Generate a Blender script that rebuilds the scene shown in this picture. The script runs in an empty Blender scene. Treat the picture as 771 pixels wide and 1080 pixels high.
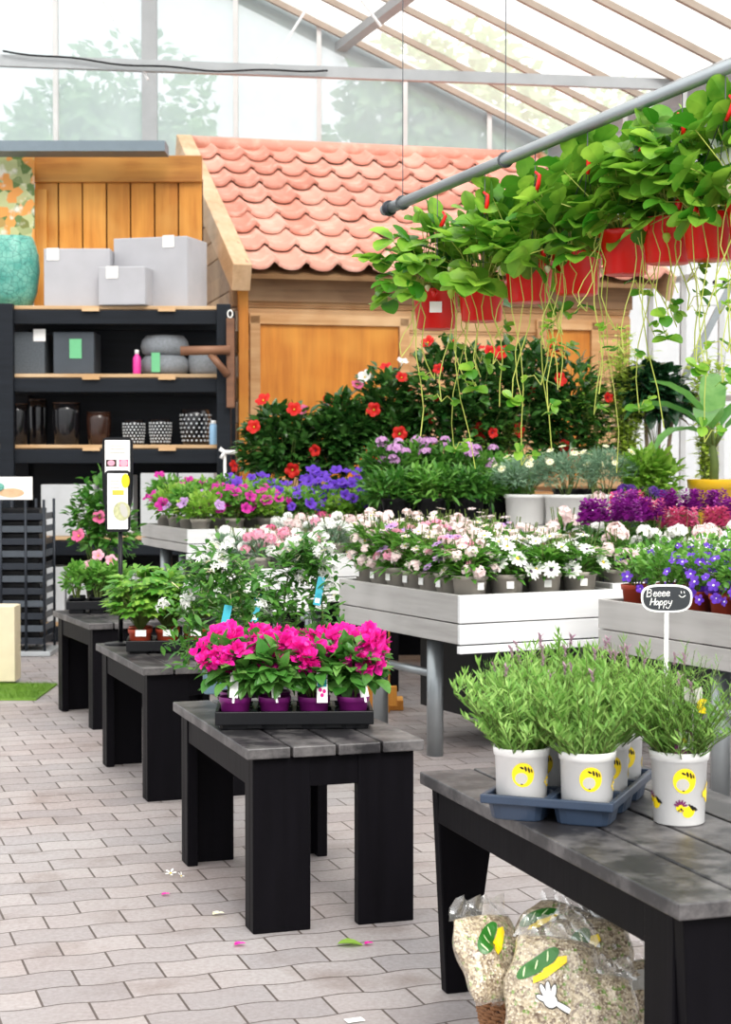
import bpy, math, random
from mathutils import Vector as V, Matrix, Quaternion, Euler
PI = math.pi
rnd = random.Random(7)
SC = bpy.context.scene
COL = SC.collection

# ---------------------------------------------------------------- camera
FPX, CAMH = 1800.0, 1.5
PIT = math.atan(55 / FPX)
cd = bpy.data.cameras.new('camera')
cam = bpy.data.objects.new('camera', cd)
COL.objects.link(cam)
cam.location = (0, 0, CAMH)
cam.rotation_euler = (PI / 2 - PIT, 0, 0)
cd.sensor_fit = 'VERTICAL'; cd.sensor_height = 36; cd.sensor_width = 25.7
cd.lens = FPX / 1080 * 36
cd.clip_start = .05; cd.clip_end = 300
cd.dof.use_dof = True; cd.dof.focus_distance = 5.6; cd.dof.aperture_fstop = 7.0
SC.camera = cam

def ray(px, py):
    a = (px - 385.5) / FPX; b = -(py - 540) / FPX
    return V((a, math.cos(PIT) + b * math.sin(PIT), -math.sin(PIT) + b * math.cos(PIT)))
def at(px, py, Y):
    d = ray(px, py); return V((0, 0, CAMH)) + d * (Y / d.y)
def onz(px, py, z=0.):
    d = ray(px, py); return V((0, 0, CAMH)) + d * ((z - CAMH) / d.z)

# ---------------------------------------------------------------- mesh builder
class MB:
    def __init__(s): s.v = []; s.f = []; s.m = []
    def add(s, vs, fs, m=0):
        b = len(s.v); s.v += [tuple(p) for p in vs]
        s.f += [tuple(i + b for i in f) for f in fs]; s.m += [m] * len(fs)
    def box(s, c, d, R=None, m=0, tap=(1, 1)):
        vs = []
        for z in (-1, 1):
            k = tap if z < 0 else (1, 1)
            for x, y in ((-1, -1), (1, -1), (1, 1), (-1, 1)):
                p = V((x * d[0] / 2 * k[0], y * d[1] / 2 * k[1], z * d[2] / 2))
                if R is not None: p = R @ p
                vs.append(p + V(c))
        s.add(vs, [(3, 2, 1, 0), (4, 5, 6, 7), (0, 1, 5, 4), (1, 2, 6, 5), (2, 3, 7, 6), (3, 0, 4, 7)], m)
    def bar(s, p, q, w, h, m=0, up=(0, 0, 1)):
        p = V(p); q = V(q); d = (q - p); L = d.length; d.normalize()
        x = d.cross(V(up))
        if x.length < 1e-4: x = V((1, 0, 0))
        x.normalize(); z = x.cross(d)
        R = Matrix((x, d, z)).transposed()
        s.box((p + q) / 2, (w, L, h), R, m)
    def tube(s, pts, r, n=6, m=0, caps=True):
        pts = [V(p) for p in pts]; vs = []; fs = []
        if not isinstance(r, (list, tuple)): r = [r] * len(pts)
        ref = None
        for i, p in enumerate(pts):
            d = (pts[min(i + 1, len(pts) - 1)] - pts[max(i - 1, 0)])
            if d.length < 1e-9: d = V((0, 0, 1))
            d.normalize()
            if ref is None:
                ref = d.orthogonal().normalized()
            else:
                ref = ref - d * ref.dot(d)
                if ref.length < 1e-6: ref = d.orthogonal()
                ref.normalize()
            y = d.cross(ref)
            for k in range(n):
                a = 2 * PI * k / n
                vs.append(p + (ref * math.cos(a) + y * math.sin(a)) * r[i])
        for i in range(len(pts) - 1):
            for k in range(n):
                k2 = (k + 1) % n
                fs.append((i * n + k, i * n + k2, (i + 1) * n + k2, (i + 1) * n + k))
        if caps:
            fs.append(tuple(range(n - 1, -1, -1))); b = (len(pts) - 1) * n
            fs.append(tuple(b + k for k in range(n)))
        s.add(vs, fs, m)
    def lathe(s, prof, n=24, c=(0, 0, 0), m=0, sq=None):
        vs = []; fs = []; c = V(c)
        for r, z in prof:
            for k in range(n):
                a = 2 * PI * k / n; q = 1
                if sq:
                    q = 1 / (abs(math.cos(a)) ** sq + abs(math.sin(a)) ** sq) ** (1 / sq)
                vs.append(c + V((r * q * math.cos(a), r * q * math.sin(a), z)))
        for i in range(len(prof) - 1):
            for k in range(n):
                k2 = (k + 1) % n
                fs.append((i * n + k, i * n + k2, (i + 1) * n + k2, (i + 1) * n + k))
        if prof[0][0] > 1e-6: fs.append(tuple(range(n - 1, -1, -1)))
        if prof[-1][0] > 1e-6: fs.append(tuple((len(prof) - 1) * n + k for k in range(n)))
        s.add(vs, fs, m)
    def prism(s, poly, t, M=None, m=0):
        n = len(poly); vs = []
        for z in (0, t):
            for x, y in poly:
                p = V((x, y, z)); vs.append(M @ p if M is not None else p)
        s.add(vs, [tuple(range(n - 1, -1, -1)), tuple(range(n, 2 * n))] +
              [(i, (i + 1) % n, n + (i + 1) % n, n + i) for i in range(n)], m)
    def leaf(s, p, d, nrm, L, W, prof, curl=.4, fold=.25, m=0):
        d = V(d).normalized(); x = d.cross(V(nrm))
        if x.length < 1e-4: x = d.orthogonal()
        x.normalize(); nn = x.cross(d); pos = V(p); vs = []; fs = []; pt = 0; idx = []
        for t, w in prof:
            a = curl * (t + pt) / 2
            pos = pos + (d * math.cos(a) - nn * math.sin(a)) * (L * (t - pt)); pt = t
            nc = nn * math.cos(a) + d * math.sin(a)
            if w < .02: idx.append((len(vs),)); vs.append(pos)
            else:
                h = w * W / 2; b = len(vs); idx.append((b, b + 1, b + 2))
                vs += [pos - x * h + nc * (fold * h), pos, pos + x * h + nc * (fold * h)]
        for A, B in zip(idx, idx[1:]):
            if len(A) == 3 and len(B) == 3:
                fs += [(A[0], A[1], B[1], B[0]), (A[1], A[2], B[2], B[1])]
            elif len(A) == 3: fs += [(A[0], A[1], B[0]), (A[1], A[2], B[0])]
            elif len(B) == 3: fs += [(A[0], B[1], B[0]), (A[0], B[2], B[1])]
        s.add(vs, fs, m)
    def mesh(s, name, mats, smooth=False):
        me = bpy.data.meshes.new(name)
        me.from_pydata(s.v, [], s.f)
        if not isinstance(mats, (list, tuple)): mats = [mats]
        for k in mats: me.materials.append(k)
        me.polygons.foreach_set('material_index', s.m)
        if smooth: me.polygons.foreach_set('use_smooth', [True] * len(s.f))
        me.update()
        return me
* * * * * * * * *
Task objective -> Quote, exactly and only, the lines from the first line of the data above through the line containing "CAMH) / d.z)". The pictures do not belong in it.

The completed task ->
Generate a Blender script that rebuilds the scene shown in this picture. The script runs in an empty Blender scene. Treat the picture as 771 pixels wide and 1080 pixels high.
import bpy, math, random
from mathutils import Vector as V, Matrix, Quaternion, Euler
PI = math.pi
rnd = random.Random(7)
SC = bpy.context.scene
COL = SC.collection

# ---------------------------------------------------------------- camera
FPX, CAMH = 1800.0, 1.5
PIT = math.atan(55 / FPX)
cd = bpy.data.cameras.new('camera')
cam = bpy.data.objects.new('camera', cd)
COL.objects.link(cam)
cam.location = (0, 0, CAMH)
cam.rotation_euler = (PI / 2 - PIT, 0, 0)
cd.sensor_fit = 'VERTICAL'; cd.sensor_height = 36; cd.sensor_width = 25.7
cd.lens = FPX / 1080 * 36
cd.clip_start = .05; cd.clip_end = 300
cd.dof.use_dof = True; cd.dof.focus_distance = 5.6; cd.dof.aperture_fstop = 7.0
SC.camera = cam

def ray(px, py):
    a = (px - 385.5) / FPX; b = -(py - 540) / FPX
    return V((a, math.cos(PIT) + b * math.sin(PIT), -math.sin(PIT) + b * math.cos(PIT)))
def at(px, py, Y):
    d = ray(px, py); return V((0, 0, CAMH)) + d * (Y / d.y)
def onz(px, py, z=0.):
    d = ray(px, py); return V((0, 0, CAMH)) + d * ((z - CAMH) / d.z)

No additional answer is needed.